Even assuming the continuous wrong doctrine applies, the claims for breach of fiduciary duty and negligent supervision are duplicative of the legal malpractice claim (Cosmetics Plus Group, Ltd. v Traub, 105 AD3d 134, 143 [1st Dept 2013], lv denied 22 NY3d 855 [2013]; Vermont Mut. Ins. Co. v McCabe & Mack, LLP, 105 AD3d 837, 839 [2d Dept 2013]) and time barred, and the claims for constructive fraud and for unjust enrichment and a constructive trust seeking to recoup fees are duplicative of the legal malpractice claims (Mecca v Shang, 258 AD2d 569, 570[*3][2d Dept 1999], lv dismissed 95 NY2d 791 [2000]) and time barred against Mazars.

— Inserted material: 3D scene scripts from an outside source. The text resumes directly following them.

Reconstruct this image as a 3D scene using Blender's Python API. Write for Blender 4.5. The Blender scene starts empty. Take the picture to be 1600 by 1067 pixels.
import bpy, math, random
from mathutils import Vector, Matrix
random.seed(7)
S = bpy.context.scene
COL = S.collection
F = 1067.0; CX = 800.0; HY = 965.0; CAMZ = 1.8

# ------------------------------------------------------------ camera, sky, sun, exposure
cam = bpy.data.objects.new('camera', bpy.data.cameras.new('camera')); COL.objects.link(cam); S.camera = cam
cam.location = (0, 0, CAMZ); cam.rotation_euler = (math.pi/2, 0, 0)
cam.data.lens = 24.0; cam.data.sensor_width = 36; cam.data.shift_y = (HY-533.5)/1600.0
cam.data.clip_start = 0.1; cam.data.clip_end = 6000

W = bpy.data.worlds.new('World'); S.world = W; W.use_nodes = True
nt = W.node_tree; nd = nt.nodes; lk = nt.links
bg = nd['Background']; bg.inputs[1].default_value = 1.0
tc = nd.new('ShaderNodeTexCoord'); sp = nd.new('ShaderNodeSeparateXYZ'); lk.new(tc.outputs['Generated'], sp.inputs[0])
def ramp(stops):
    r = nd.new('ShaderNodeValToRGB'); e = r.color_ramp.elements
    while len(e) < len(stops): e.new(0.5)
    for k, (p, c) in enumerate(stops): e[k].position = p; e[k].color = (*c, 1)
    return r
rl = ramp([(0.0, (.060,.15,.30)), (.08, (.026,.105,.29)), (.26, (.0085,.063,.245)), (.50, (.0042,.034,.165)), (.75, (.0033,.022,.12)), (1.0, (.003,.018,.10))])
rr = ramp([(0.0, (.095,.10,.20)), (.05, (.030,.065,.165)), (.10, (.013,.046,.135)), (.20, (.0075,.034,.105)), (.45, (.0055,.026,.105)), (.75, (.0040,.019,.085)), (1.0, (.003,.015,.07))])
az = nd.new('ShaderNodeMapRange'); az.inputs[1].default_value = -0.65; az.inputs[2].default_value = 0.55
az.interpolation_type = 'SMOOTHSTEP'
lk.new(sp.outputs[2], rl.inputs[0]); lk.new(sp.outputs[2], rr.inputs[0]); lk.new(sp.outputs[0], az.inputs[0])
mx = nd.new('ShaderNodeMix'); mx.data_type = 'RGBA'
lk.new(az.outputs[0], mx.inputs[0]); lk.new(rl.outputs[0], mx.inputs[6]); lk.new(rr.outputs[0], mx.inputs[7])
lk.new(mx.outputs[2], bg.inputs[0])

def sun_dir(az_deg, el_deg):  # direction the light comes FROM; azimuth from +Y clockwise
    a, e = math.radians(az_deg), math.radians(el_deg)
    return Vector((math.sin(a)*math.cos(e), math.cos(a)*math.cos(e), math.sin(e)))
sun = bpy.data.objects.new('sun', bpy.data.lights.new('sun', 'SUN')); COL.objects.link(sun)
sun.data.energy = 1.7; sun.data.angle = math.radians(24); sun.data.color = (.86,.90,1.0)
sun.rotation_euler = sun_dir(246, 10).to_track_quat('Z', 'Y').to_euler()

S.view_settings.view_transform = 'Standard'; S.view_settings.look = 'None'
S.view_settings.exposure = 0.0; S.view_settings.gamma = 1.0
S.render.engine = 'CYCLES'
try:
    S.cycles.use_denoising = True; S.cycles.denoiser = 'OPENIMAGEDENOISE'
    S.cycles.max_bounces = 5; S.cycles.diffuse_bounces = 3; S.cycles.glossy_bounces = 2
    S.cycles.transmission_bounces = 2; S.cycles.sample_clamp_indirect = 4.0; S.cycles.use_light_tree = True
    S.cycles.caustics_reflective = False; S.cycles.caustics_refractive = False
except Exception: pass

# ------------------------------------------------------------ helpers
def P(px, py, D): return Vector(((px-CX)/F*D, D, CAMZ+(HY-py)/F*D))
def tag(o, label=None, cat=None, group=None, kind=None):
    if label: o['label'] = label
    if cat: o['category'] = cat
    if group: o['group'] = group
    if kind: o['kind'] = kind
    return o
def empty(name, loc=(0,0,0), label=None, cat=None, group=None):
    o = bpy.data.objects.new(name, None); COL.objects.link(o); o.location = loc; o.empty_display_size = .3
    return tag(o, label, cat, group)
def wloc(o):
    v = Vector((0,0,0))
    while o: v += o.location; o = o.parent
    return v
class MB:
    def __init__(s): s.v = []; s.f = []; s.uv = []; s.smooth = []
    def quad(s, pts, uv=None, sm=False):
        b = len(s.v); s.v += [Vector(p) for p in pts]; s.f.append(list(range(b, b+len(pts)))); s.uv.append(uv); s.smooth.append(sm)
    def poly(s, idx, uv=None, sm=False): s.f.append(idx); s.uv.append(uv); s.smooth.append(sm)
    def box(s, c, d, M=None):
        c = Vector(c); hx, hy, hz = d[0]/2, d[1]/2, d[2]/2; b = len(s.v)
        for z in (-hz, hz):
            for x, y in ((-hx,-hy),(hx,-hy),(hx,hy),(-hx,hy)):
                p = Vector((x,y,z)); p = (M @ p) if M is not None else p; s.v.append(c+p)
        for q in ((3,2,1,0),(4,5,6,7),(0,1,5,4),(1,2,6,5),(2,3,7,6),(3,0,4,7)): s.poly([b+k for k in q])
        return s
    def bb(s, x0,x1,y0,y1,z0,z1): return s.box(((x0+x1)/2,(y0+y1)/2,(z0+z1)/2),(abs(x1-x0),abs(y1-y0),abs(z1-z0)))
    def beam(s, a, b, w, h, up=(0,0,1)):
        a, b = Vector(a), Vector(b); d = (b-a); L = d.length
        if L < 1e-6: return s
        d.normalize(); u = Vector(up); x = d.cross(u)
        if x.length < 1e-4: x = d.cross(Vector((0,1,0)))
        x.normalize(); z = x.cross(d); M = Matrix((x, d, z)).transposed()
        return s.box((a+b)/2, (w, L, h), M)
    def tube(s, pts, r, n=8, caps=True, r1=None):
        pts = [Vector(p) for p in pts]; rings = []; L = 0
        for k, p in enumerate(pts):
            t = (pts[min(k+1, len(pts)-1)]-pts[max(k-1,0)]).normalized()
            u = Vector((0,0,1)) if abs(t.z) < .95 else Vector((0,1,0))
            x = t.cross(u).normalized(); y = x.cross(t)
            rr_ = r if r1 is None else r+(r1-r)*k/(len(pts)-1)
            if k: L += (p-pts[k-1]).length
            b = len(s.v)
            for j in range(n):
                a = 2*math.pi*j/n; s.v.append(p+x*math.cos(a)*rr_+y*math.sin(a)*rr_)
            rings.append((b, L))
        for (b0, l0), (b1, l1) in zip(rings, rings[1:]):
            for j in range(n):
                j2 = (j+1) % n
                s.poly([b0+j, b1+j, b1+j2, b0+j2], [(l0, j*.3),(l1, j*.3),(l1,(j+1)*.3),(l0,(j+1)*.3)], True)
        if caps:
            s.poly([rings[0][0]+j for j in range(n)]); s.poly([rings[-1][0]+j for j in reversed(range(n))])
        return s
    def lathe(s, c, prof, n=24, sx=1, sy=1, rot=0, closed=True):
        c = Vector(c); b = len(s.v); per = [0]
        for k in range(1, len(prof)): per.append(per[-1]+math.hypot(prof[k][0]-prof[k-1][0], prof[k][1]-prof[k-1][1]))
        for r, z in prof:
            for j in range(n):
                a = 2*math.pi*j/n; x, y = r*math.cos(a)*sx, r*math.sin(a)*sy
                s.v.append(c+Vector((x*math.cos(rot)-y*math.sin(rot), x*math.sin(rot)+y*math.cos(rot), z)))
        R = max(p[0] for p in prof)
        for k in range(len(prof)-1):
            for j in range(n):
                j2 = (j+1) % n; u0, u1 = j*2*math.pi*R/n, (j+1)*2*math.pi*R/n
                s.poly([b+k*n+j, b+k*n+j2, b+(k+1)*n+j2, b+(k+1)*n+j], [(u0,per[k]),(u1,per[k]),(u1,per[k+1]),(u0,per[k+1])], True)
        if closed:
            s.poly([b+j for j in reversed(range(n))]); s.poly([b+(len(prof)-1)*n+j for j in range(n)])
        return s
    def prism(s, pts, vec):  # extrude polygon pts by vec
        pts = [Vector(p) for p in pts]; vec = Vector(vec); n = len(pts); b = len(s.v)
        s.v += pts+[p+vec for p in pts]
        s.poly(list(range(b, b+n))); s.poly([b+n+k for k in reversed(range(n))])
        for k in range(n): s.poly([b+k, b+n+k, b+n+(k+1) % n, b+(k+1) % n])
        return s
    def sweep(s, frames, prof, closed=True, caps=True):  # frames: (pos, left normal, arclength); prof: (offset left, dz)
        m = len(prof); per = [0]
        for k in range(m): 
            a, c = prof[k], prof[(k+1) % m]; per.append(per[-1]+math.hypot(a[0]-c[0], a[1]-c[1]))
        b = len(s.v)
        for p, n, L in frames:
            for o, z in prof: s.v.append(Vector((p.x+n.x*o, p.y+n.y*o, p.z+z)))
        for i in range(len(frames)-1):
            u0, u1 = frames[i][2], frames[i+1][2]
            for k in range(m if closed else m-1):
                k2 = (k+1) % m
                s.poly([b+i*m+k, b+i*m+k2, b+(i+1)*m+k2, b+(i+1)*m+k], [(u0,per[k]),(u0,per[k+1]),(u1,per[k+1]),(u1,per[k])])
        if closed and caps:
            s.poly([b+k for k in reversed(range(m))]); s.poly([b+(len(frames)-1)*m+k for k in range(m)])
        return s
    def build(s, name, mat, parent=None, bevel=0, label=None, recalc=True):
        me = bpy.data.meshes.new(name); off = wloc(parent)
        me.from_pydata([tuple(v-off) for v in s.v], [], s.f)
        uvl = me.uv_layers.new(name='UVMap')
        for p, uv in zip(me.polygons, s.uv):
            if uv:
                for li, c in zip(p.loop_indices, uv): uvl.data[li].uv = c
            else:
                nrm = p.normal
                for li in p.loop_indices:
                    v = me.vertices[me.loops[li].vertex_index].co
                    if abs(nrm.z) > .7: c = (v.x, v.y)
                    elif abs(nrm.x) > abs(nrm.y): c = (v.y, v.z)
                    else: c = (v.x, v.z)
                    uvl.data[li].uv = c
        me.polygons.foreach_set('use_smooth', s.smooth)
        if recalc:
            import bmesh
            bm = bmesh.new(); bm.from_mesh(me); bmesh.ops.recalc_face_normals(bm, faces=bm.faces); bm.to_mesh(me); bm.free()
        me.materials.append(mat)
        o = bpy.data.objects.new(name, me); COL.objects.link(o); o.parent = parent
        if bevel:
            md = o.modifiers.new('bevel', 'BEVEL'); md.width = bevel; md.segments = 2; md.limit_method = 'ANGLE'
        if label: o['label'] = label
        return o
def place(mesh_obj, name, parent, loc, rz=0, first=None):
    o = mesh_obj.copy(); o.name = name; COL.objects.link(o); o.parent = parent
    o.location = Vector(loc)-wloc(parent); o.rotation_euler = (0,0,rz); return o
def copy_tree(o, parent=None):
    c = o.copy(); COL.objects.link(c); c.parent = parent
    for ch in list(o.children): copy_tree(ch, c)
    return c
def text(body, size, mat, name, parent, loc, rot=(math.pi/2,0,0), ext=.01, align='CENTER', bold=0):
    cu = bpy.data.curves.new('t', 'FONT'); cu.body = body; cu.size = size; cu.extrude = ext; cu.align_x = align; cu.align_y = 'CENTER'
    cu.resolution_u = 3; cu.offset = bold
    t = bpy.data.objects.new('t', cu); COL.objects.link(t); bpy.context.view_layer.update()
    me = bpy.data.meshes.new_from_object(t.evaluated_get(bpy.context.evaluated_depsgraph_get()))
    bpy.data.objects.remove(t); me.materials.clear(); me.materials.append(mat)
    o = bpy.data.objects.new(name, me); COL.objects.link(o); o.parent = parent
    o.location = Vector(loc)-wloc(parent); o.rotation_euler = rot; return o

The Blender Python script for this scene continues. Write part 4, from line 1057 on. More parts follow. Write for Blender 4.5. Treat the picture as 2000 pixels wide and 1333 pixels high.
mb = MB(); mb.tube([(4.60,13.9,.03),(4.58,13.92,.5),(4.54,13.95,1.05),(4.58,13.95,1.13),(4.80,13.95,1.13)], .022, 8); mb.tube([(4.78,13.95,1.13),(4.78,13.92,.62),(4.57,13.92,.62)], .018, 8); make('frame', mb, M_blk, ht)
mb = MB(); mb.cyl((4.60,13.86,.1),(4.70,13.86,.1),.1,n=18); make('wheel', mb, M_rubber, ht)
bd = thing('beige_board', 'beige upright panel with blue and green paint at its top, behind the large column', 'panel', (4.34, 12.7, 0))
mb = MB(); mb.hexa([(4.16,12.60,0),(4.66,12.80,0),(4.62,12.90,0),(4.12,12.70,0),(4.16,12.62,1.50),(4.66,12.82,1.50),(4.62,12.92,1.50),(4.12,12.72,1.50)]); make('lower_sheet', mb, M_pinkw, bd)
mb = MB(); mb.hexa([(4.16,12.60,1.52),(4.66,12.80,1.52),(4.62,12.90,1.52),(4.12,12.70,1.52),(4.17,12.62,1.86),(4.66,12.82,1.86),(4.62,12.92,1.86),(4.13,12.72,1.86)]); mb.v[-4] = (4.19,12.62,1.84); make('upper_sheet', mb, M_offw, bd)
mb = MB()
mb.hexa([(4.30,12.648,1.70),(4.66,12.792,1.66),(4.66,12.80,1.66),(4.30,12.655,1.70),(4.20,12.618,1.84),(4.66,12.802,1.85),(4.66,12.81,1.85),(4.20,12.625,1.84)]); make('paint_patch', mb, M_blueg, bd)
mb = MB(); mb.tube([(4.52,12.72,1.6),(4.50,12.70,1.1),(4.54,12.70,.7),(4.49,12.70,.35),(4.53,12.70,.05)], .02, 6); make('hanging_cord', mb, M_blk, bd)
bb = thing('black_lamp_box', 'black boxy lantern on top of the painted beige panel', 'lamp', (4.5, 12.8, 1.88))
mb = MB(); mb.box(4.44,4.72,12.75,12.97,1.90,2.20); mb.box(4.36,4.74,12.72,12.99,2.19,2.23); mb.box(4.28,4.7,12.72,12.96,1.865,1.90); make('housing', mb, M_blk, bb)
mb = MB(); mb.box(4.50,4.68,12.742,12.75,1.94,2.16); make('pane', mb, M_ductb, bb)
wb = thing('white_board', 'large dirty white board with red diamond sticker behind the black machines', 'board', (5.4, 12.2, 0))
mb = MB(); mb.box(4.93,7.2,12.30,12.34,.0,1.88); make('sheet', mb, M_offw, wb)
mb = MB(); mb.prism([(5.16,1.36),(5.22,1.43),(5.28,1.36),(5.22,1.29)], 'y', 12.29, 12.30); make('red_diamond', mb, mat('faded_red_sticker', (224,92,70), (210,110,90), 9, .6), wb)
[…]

The doctrine of equitable estoppel does not apply to toll the statute of limitations here where the complaint alleges no fraud, misrepresentation, or deception subsequent to those that form the basis of plaintiffs' claims (Zumpano v Quinn, 6 NY3d 666, 674 [2006]). The doctrine of open repudiation does not apply to plaintiff's claims here for monetary damages (Matter of Clark, 146 AD3d 495, 497 [1st Dept 2017], lv denied 29 NY3d 907 [2017]; Access Point Med., LLC v Mandell, 106 AD3d 40, 45-46 [1st Dept 2013]).THIS CONSTITUTES THE DECISION AND ORDER

OF THE SUPREME COURT, APPELLATE DIVISION, FIRST DEPARTMENT.